■ **EXERCISE REQUIREMENTS**
Pick out the lines containing "scene".

■ **AVAILABLE DATA**
---+---
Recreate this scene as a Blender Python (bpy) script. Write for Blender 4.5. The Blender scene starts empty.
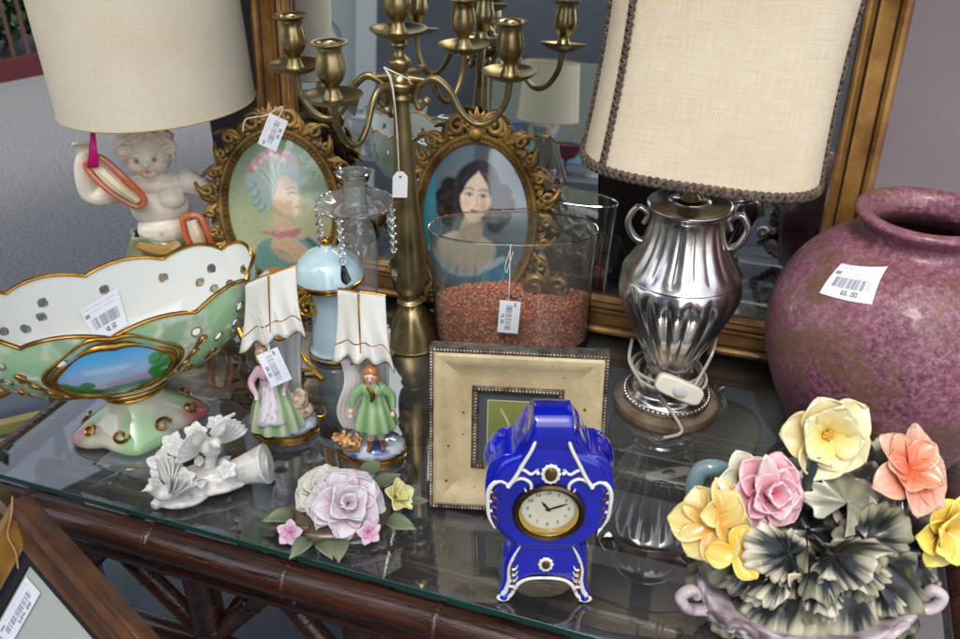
import bpy, math, random
import numpy as np
from mathutils import Matrix, Vector, noise as mnoise
random.seed(7); rng = np.random.default_rng(7)
R = math.radians
scene = bpy.context.scene
COL = scene.collection
# ---------------------------------------------------------------- camera
TZ = 0.75                      # height of the table top above the ground
CAM = np.array([0, 0, TZ + .68]); FPX = 900.0; PITCH = R(30)
cam = bpy.data.objects.new('camera', bpy.data.cameras.new('camera')); COL.objects.link(cam)
cam.location = CAM; cam.rotation_euler = (R(90) - PITCH, 0, 0)
cam.data.sensor_width = 36; cam.data.lens = 36 * FPX / 960
cam.data.clip_start = .02; cam.data.clip_end = 400
cam.data.dof.use_dof = True; cam.data.dof.focus_distance = 1.02; cam.data.dof.aperture_fstop = 9
scene.camera = cam
# ---------------------------------------------------------------- sky, sun, exposure
SUN_EL, SUN_AZ = R(56), R(196)      # azimuth clockwise from +Y
world = bpy.data.worlds.new('World'); scene.world = world; world.use_nodes = True
wn = world.node_tree.nodes; wl = world.node_tree.links
sky = wn.new('ShaderNodeTexSky'); sky.sky_type = 'NISHITA'; sky.sun_disc = False
sky.sun_elevation = SUN_EL; sky.sun_rotation = SUN_AZ; sky.dust_density = 3.0; sky.air_density = 1.0
bg = wn['Background']; bg.inputs['Strength'].default_value = .15
hs = wn.new('ShaderNodeHueSaturation'); hs.inputs['Saturation'].default_value = .45      # hazy, nearly white daylight
wl.new(sky.outputs[0], hs.inputs['Color']); wl.new(hs.outputs[0], bg.inputs[0])
sl = bpy.data.lights.new('sun', 'SUN'); sl.energy = .6; sl.angle = R(14); sl.color = (1, .93, .82)
so = bpy.data.objects.new('sun', sl); COL.objects.link(so)
sd = Vector((math.sin(SUN_AZ) * math.cos(SUN_EL), math.cos(SUN_AZ) * math.cos(SUN_EL), math.sin(SUN_EL)))
so.rotation_euler = sd.to_track_quat('Z', 'Y').to_euler()
scene.view_settings.view_transform = 'Standard'; scene.view_settings.look = 'None'
scene.view_settings.exposure = 1.3; scene.view_settings.gamma = 1
scene.cycles.max_bounces = 14; scene.cycles.transparent_max_bounces = 24
scene.cycles.glossy_bounces = 6; scene.cycles.transmission_bounces = 10
scene.cycles.caustics_reflective = False; scene.cycles.caustics_refractive = False
scene.cycles.sample_clamp_indirect = 6
# ---------------------------------------------------------------- measuring
FW = np.array([0, math.cos(PITCH), -math.sin(PITCH)]); UP = np.array([0, math.sin(PITCH), math.cos(PITCH)])
def ray(px, py): return FW + np.array([1, 0, 0]) * (px - 480) / FPX + UP * (319.5 - py) / FPX
def P(px, py, z=0.0):            # a point of the photograph at height z above the table top
    d = ray(px, py); t = (TZ + z - CAM[2]) / d[2]; return CAM + d * t
def PY(px, py, y):               # ... in the upright plane at distance y
    d = ray(px, py); return CAM + d * (y / d[1])
def Z(b, py): d = ray(480, py); return CAM[2] + d[2] / d[1] * b[1] - b[2]
def S(r, g, b):                  # picture colour -> linear
    f = lambda c: (c / 255 / 12.92) if c / 255 < .04045 else ((c / 255 + .055) / 1.055) ** 2.4
    return (f(r), f(g), f(b))
YAW = R(-19.5)
TU = np.array([math.cos(YAW), math.sin(YAW), 0]); TN = np.array([-math.sin(YAW), math.cos(YAW), 0])
def T(u, v, z=0.0): return TU * u + TN * v + np.array([0, 0, TZ + z])
# ---------------------------------------------------------------- materials
MATS = {}
def mat(name, col=None, rough=.5, metal=0., coat=0., bump=0., bscale=60, var=0., vscale=12, col2=None, trans=0., ior=1.45,
        attr=False, spec=.5, sheen=0., sss=0., emis=None, rvar=0.):
    if name in MATS: return MATS[name]
    m = bpy.data.materials.new(name); m.use_nodes = True; n = m.node_tree.nodes; l = m.node_tree.links
    p = n['Principled BSDF']; p.inputs['Roughness'].default_value = rough; p.inputs['Metallic'].default_value = metal
    p.inputs['Coat Weight'].default_value = coat; p.inputs['Coat Roughness'].default_value = .06
    p.inputs['Transmission Weight'].default_value = trans; p.inputs['IOR'].default_value = ior
    p.inputs['Specular IOR Level'].default_value = spec; p.inputs['Sheen Weight'].default_value = sheen
    if sss: p.inputs['Subsurface Weight'].default_value = sss; p.inputs['Subsurface Scale'].default_value = .004
    tc = n.new('ShaderNodeTexCoord')
    src = None
    if attr:
        a = n.new('ShaderNodeAttribute'); a.attribute_name = 'Col'; src = a.outputs['Color']
    if var or col2:
        t = n.new('ShaderNodeTexNoise'); t.inputs['Scale'].default_value = vscale; t.inputs['Detail'].default_value = 8
        t.inputs['Roughness'].default_value = .65; l.new(tc.outputs['Object'], t.inputs['Vector'])
        r = n.new('ShaderNodeMapRange'); r.inputs[1].default_value = .35; r.inputs[2].default_value = .65
        l.new(t.outputs[0], r.inputs[0])
        mx = n.new('ShaderNodeMix'); mx.data_type = 'RGBA'
        if col2 is None: col2 = tuple(c * (1 - var) for c in (col or (1, 1, 1)))
        mf = n.new('ShaderNodeMath'); mf.operation = 'MULTIPLY'; mf.inputs[1].default_value = 1.0 if not attr else var
        l.new(r.outputs[0], mf.inputs[0]); l.new(mf.outputs[0], mx.inputs['Factor'])
        if src: l.new(src, mx.inputs['A'])
        else: mx.inputs['A'].default_value = (*col, 1)
        mx.inputs['B'].default_value = (*col2, 1); src = mx.outputs['Result']
    if src: l.new(src, p.inputs['Base Color'])
    elif col: p.inputs['Base Color'].default_value = (*col, 1)
    if rvar:
        t2 = n.new('ShaderNodeTexNoise'); t2.inputs['Scale'].default_value = 9; t2.inputs['Detail'].default_value = 6
        l.new(tc.outputs['Object'], t2.inputs['Vector']); r2 = n.new('ShaderNodeMapRange')
        r2.inputs[1].default_value = .3; r2.inputs[2].default_value = .7
        r2.inputs[3].default_value = max(0, rough - rvar); r2.inputs[4].default_value = rough + rvar
        l.new(t2.outputs[0], r2.inputs[0]); l.new(r2.outputs[0], p.inputs['Roughness'])
    if bump:
        t = n.new('ShaderNodeTexNoise'); t.inputs['Scale'].default_value = bscale; t.inputs['Detail'].default_value = 4
        l.new(tc.outputs['Object'], t.inputs['Vector'])
        b = n.new('ShaderNodeBump'); b.inputs['Strength'].default_value = bump; b.inputs['Distance'].default_value = .002
        l.new(t.outputs[0], b.inputs['Height']); l.new(b.outputs[0], p.inputs['Normal'])
    if emis: p.inputs['Emission Color'].default_value = (*emis[0], 1); p.inputs['Emission Strength'].default_value = emis[1]
    MATS[name] = m; return m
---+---
■ **RESPONSE BELOW**
Recreate this scene as a Blender Python (bpy) script. Write for Blender 4.5. The Blender scene starts empty.
scene = bpy.context.scene
COL = scene.collection
scene.camera = cam
world = bpy.data.worlds.new('World'); scene.world = world; world.use_nodes = True
scene.view_settings.view_transform = 'Standard'; scene.view_settings.look = 'None'
scene.view_settings.exposure = 1.3; scene.view_settings.gamma = 1
scene.cycles.max_bounces = 14; scene.cycles.transparent_max_bounces = 24
scene.cycles.glossy_bounces = 6; scene.cycles.transmission_bounces = 10
scene.cycles.caustics_reflective = False; scene.cycles.caustics_refractive = False
scene.cycles.sample_clamp_indirect = 6